### SUPPLIED MATERIAL
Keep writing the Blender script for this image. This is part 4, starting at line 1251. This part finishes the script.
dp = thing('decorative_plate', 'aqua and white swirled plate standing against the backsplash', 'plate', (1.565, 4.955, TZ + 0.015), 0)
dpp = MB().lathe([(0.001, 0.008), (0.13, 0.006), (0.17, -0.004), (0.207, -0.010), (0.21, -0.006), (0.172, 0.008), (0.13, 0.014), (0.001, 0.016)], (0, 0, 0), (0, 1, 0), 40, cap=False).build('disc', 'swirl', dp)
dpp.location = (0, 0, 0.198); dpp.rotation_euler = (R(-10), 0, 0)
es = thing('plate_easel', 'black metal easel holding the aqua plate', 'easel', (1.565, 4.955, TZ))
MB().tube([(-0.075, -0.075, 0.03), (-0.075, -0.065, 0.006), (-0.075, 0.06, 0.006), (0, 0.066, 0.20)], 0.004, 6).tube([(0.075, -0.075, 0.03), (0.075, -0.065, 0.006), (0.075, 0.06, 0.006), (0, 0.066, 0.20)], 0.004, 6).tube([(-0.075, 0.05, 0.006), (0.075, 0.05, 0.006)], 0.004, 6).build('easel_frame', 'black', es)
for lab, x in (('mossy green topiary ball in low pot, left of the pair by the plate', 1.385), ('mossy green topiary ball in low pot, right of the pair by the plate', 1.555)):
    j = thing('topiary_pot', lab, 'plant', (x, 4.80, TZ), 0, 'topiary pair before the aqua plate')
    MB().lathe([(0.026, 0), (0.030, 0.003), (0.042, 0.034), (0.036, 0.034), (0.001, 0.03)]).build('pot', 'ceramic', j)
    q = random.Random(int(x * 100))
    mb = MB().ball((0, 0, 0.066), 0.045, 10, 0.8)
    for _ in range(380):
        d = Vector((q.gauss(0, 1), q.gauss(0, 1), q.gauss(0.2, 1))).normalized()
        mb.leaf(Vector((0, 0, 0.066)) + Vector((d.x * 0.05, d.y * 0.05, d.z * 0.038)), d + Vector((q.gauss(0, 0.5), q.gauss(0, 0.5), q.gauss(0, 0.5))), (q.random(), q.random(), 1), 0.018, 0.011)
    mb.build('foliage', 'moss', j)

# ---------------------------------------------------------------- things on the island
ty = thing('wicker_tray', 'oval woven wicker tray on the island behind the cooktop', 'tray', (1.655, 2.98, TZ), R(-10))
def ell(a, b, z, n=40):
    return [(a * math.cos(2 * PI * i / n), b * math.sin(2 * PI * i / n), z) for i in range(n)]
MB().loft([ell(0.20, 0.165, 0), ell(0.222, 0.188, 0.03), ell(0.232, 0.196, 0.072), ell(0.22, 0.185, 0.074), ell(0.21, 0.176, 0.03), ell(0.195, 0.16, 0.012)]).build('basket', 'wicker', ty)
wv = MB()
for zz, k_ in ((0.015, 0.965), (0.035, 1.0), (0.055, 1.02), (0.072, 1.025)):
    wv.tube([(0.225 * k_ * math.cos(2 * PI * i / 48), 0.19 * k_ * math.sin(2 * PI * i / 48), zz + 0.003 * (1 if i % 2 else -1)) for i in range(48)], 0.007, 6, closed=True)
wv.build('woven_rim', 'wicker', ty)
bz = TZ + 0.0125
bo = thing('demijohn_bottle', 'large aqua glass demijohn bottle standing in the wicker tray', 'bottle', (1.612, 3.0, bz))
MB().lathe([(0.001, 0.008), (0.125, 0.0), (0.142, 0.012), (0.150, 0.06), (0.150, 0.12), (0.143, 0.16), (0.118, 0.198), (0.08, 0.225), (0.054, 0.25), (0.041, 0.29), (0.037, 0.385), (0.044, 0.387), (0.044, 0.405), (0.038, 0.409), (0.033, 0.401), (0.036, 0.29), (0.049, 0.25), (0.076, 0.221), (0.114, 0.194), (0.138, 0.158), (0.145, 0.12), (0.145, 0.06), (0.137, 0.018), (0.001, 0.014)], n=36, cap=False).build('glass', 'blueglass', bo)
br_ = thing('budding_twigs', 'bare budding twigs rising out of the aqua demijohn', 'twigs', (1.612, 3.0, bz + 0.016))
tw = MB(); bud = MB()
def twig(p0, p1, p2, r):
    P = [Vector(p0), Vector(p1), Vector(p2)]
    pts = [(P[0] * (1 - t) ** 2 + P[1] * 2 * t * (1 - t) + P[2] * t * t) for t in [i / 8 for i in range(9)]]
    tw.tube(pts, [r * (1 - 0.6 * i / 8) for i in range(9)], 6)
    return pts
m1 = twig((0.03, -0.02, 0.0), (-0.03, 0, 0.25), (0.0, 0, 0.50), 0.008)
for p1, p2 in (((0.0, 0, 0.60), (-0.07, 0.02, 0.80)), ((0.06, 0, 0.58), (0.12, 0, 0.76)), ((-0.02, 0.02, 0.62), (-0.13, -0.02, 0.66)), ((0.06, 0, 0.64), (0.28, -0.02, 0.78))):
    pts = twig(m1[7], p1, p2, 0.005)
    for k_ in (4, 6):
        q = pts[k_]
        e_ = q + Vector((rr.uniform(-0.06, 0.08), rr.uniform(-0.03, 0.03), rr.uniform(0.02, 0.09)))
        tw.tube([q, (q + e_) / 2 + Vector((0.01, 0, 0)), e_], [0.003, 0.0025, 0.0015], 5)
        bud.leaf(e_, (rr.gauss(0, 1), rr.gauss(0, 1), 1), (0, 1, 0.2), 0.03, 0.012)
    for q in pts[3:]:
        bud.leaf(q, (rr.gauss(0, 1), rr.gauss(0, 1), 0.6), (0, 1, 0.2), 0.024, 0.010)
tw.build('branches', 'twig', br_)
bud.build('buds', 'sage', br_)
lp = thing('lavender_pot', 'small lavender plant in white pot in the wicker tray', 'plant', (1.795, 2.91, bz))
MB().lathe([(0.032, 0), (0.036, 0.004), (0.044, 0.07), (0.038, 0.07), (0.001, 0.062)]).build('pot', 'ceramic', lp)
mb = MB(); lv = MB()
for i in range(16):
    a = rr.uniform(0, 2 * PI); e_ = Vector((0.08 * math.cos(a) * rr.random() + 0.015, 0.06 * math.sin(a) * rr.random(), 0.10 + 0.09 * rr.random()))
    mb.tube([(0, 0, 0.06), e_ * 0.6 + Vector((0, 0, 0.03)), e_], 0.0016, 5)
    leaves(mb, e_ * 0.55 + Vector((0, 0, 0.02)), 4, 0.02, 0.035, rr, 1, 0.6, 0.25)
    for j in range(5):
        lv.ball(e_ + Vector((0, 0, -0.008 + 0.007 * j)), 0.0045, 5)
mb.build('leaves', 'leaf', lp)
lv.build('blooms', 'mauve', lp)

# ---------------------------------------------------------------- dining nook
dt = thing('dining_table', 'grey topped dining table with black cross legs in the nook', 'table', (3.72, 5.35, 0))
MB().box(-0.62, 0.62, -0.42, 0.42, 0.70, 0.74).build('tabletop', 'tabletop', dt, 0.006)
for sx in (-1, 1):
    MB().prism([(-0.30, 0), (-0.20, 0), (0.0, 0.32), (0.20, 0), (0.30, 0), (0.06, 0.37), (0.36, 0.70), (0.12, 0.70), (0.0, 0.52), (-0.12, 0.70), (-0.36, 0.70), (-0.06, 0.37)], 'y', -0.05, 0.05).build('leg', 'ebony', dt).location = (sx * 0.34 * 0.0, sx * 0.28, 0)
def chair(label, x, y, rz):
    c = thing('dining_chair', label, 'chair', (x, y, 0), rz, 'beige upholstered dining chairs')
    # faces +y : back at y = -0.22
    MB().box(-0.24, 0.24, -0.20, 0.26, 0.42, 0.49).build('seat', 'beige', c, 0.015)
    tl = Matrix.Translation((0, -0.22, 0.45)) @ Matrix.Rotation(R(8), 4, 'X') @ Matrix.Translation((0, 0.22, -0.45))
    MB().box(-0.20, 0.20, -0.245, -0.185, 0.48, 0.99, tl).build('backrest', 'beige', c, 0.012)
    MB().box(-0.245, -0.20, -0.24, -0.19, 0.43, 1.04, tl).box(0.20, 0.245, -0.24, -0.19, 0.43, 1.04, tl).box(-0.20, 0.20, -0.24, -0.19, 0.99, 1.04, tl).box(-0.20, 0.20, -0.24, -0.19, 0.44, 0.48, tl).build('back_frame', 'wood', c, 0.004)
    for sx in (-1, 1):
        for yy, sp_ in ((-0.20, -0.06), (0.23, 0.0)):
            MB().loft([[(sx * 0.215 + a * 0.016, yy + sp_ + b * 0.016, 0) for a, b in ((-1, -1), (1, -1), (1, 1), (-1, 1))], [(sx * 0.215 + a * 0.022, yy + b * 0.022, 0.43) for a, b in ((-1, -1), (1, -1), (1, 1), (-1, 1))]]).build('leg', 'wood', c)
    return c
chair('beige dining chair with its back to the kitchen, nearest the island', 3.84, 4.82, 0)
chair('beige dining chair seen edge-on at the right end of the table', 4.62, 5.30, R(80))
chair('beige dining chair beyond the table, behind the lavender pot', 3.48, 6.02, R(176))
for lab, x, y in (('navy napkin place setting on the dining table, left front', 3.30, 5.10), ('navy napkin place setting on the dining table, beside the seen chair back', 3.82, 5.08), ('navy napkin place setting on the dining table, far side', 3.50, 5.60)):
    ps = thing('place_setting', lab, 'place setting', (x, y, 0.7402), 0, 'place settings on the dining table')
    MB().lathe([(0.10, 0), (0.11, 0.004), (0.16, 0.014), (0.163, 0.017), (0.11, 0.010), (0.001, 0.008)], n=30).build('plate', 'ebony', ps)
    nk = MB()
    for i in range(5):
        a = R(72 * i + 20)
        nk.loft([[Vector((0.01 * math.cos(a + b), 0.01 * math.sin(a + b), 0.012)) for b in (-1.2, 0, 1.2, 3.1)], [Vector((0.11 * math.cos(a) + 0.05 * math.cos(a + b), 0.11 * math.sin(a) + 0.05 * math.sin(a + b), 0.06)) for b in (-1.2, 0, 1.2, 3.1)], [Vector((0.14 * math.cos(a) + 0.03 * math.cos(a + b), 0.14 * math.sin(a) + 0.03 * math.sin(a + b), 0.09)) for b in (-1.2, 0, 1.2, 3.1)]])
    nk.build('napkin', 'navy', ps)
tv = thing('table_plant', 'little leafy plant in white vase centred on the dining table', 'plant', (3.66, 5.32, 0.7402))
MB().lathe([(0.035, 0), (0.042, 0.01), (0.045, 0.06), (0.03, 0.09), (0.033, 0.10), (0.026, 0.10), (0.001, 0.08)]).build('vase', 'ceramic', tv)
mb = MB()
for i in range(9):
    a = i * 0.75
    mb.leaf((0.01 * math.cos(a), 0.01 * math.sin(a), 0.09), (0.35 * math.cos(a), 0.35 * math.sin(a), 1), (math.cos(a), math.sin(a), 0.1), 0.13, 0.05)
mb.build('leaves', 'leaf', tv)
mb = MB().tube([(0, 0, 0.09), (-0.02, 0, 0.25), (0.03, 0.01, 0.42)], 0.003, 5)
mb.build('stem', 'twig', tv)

### WRITTEN REQUEST
From the very first line of the data through the line with "mb.build('foliage', 'moss', j)" in it, please reproduce each line exactly and output nothing more.

### SOLUTION TO THE EXERCISE
Keep writing the Blender script for this image. This is part 4, starting at line 1251. This part finishes the script.
dp = thing('decorative_plate', 'aqua and white swirled plate standing against the backsplash', 'plate', (1.565, 4.955, TZ + 0.015), 0)
dpp = MB().lathe([(0.001, 0.008), (0.13, 0.006), (0.17, -0.004), (0.207, -0.010), (0.21, -0.006), (0.172, 0.008), (0.13, 0.014), (0.001, 0.016)], (0, 0, 0), (0, 1, 0), 40, cap=False).build('disc', 'swirl', dp)
dpp.location = (0, 0, 0.198); dpp.rotation_euler = (R(-10), 0, 0)
es = thing('plate_easel', 'black metal easel holding the aqua plate', 'easel', (1.565, 4.955, TZ))
MB().tube([(-0.075, -0.075, 0.03), (-0.075, -0.065, 0.006), (-0.075, 0.06, 0.006), (0, 0.066, 0.20)], 0.004, 6).tube([(0.075, -0.075, 0.03), (0.075, -0.065, 0.006), (0.075, 0.06, 0.006), (0, 0.066, 0.20)], 0.004, 6).tube([(-0.075, 0.05, 0.006), (0.075, 0.05, 0.006)], 0.004, 6).build('easel_frame', 'black', es)
for lab, x in (('mossy green topiary ball in low pot, left of the pair by the plate', 1.385), ('mossy green topiary ball in low pot, right of the pair by the plate', 1.555)):
    j = thing('topiary_pot', lab, 'plant', (x, 4.80, TZ), 0, 'topiary pair before the aqua plate')
    MB().lathe([(0.026, 0), (0.030, 0.003), (0.042, 0.034), (0.036, 0.034), (0.001, 0.03)]).build('pot', 'ceramic', j)
    q = random.Random(int(x * 100))
    mb = MB().ball((0, 0, 0.066), 0.045, 10, 0.8)
    for _ in range(380):
        d = Vector((q.gauss(0, 1), q.gauss(0, 1), q.gauss(0.2, 1))).normalized()
        mb.leaf(Vector((0, 0, 0.066)) + Vector((d.x * 0.05, d.y * 0.05, d.z * 0.038)), d + Vector((q.gauss(0, 0.5), q.gauss(0, 0.5), q.gauss(0, 0.5))), (q.random(), q.random(), 1), 0.018, 0.011)
    mb.build('foliage', 'moss', j)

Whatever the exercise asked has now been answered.